How would you describe our collaboration so far and do you think that we already had some major challenges that we had to overcome together?

One of the most interesting and important challenges that has shaped the first stage of our collaboration has been getting the grip of the nature of the information that we’re trying to extract. I’ve really been grateful for the amount of feedback and transparency in terms of what the challenges are and what the team is working on and being able to feed in with our domain knowledge when it’s needed. I’m sure there’s gonna be more challenges along the way but I think grappling first with just the type of information how it’s portrayed was the main one that I’ve seen in this first stage.

We are very happy to be collaborating with you. It’s always very helpful when our clients are very responsive and give feedback and tell us the questions. Sometimes you’re so deeply into the topic that maybe you don’t understand which words the outside world might not understand, so it’s very helpful to have open communication. This already leads me to my last question –  what would you tell someone thinking to be collaborating with us or any other AI startup? What they should be expecting or what they should have in the back of the head?

I think one of the main things that I would emphasize is the importance of the journey –  being able to learn and iterate and be responsive to the challenges along the way. It’s certainly a field or an area of solution space that really requires a lot of engagement with the topic.
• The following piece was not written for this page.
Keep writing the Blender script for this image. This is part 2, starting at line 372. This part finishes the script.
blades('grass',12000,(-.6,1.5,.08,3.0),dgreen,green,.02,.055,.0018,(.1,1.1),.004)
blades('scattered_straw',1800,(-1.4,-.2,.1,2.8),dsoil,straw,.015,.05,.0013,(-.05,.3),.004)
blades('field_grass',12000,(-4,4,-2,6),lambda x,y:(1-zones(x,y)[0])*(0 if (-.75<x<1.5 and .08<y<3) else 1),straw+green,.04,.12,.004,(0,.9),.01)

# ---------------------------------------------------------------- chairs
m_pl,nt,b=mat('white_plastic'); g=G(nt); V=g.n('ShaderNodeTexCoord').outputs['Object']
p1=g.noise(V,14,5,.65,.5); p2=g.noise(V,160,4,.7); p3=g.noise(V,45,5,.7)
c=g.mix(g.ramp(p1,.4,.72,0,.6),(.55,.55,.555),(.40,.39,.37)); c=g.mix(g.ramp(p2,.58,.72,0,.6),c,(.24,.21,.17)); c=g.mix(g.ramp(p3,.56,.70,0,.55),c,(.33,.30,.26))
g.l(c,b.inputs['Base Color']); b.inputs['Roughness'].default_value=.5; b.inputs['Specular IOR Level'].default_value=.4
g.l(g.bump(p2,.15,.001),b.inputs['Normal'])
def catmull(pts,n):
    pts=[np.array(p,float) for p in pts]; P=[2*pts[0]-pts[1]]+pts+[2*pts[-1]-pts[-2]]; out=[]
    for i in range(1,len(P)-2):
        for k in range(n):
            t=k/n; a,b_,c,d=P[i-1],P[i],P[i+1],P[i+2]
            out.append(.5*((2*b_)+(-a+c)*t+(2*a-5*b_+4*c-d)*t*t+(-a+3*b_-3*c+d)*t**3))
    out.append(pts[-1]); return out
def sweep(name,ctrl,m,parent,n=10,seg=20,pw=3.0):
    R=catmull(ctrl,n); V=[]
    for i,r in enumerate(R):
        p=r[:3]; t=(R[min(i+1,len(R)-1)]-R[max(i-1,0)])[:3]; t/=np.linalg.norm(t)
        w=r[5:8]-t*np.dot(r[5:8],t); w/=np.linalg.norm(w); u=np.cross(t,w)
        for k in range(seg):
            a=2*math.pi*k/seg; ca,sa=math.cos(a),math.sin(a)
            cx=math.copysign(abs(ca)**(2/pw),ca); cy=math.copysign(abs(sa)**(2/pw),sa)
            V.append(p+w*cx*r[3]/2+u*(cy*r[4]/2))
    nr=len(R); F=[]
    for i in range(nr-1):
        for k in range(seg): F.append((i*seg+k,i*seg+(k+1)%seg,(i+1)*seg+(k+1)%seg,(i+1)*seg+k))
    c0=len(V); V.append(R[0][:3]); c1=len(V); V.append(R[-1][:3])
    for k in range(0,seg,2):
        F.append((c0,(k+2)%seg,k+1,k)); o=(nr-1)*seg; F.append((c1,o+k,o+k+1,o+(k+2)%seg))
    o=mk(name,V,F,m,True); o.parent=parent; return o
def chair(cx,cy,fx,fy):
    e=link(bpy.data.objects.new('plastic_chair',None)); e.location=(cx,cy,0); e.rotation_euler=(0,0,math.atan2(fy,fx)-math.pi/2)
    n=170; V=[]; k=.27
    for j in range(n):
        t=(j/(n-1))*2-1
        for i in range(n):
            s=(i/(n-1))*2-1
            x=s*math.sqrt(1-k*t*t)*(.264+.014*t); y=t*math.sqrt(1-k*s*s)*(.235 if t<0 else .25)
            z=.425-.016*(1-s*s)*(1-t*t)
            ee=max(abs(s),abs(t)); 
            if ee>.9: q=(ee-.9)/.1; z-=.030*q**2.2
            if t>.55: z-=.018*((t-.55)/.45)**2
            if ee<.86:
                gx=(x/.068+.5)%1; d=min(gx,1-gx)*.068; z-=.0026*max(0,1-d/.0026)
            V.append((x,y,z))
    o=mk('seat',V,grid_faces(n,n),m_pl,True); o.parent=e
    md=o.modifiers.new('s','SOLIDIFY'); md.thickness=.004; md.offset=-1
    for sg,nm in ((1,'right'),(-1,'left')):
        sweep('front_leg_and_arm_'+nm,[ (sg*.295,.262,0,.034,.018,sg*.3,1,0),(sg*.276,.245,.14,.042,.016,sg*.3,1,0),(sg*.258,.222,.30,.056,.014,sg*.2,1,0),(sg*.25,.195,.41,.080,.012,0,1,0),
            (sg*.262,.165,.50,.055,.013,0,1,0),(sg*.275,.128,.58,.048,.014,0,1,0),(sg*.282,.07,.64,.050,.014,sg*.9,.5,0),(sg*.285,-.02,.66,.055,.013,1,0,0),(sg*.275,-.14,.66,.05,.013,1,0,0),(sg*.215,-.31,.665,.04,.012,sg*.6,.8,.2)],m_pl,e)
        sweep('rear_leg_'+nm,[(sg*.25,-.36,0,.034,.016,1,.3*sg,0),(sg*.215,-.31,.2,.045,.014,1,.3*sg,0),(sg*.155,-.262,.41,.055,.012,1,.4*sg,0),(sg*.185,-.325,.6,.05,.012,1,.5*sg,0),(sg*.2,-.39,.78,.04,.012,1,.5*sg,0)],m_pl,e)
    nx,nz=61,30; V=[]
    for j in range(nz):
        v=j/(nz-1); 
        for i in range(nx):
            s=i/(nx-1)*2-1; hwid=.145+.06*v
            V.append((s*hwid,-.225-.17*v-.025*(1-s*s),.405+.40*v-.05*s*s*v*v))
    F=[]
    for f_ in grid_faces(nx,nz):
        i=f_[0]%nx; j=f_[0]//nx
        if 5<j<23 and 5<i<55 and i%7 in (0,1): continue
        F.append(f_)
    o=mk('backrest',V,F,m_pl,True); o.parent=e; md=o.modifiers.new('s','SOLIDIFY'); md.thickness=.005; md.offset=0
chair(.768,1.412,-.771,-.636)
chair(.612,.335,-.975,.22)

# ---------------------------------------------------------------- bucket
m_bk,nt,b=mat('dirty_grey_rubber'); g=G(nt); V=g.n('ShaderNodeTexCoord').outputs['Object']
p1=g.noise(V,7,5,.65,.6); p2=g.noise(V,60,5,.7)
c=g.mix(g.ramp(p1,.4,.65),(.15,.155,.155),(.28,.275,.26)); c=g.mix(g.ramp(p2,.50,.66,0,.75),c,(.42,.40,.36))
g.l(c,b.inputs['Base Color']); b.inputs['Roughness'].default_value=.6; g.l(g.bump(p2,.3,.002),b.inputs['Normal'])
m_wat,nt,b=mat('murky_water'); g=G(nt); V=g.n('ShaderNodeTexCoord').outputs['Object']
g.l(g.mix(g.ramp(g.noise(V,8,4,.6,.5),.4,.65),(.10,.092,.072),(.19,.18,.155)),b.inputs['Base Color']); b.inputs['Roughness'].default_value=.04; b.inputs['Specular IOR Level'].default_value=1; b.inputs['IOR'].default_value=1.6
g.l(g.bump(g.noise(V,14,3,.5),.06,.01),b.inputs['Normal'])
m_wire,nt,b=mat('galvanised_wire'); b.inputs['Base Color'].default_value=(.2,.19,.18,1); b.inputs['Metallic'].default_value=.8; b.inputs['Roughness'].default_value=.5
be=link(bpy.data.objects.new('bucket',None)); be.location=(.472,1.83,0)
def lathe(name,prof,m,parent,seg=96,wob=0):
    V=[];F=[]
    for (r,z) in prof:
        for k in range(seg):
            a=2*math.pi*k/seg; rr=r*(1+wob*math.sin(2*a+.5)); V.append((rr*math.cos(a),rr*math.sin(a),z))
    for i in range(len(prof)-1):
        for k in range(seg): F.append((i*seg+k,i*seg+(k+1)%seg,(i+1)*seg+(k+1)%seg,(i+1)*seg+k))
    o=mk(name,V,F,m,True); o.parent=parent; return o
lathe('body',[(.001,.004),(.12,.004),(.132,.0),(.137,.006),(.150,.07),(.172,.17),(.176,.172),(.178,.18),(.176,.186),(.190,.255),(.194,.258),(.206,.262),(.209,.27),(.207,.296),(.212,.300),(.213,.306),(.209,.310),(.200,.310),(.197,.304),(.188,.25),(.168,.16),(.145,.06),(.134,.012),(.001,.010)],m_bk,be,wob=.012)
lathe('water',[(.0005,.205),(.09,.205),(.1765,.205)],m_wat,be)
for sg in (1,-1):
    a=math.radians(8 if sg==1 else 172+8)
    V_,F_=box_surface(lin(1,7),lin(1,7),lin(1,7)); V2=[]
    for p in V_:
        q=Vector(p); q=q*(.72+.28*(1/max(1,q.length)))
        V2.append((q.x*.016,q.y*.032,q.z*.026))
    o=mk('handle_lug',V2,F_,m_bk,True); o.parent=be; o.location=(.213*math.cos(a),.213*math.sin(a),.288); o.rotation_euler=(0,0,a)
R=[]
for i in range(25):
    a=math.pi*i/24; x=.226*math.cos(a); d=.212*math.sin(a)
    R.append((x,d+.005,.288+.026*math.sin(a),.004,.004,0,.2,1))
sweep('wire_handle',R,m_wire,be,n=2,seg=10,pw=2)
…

It’s not magic that just suddenly will appear at your doorstep. The technology is incredible but it’s even more incredible when you have the partnership between two companies – in our case Iris.ai and Materiom. That can really enrich the process and make the journey enjoyable. The more you put into it, the more you can get out of it. I really enjoy that process of working with the team and I think that it’s a really exciting learning process for us to understand how far you can push the technology and what results you can get and how that fits with the mission and the time frame and the goals that we have. It’s definitely a learning process and I think that should be enjoyed.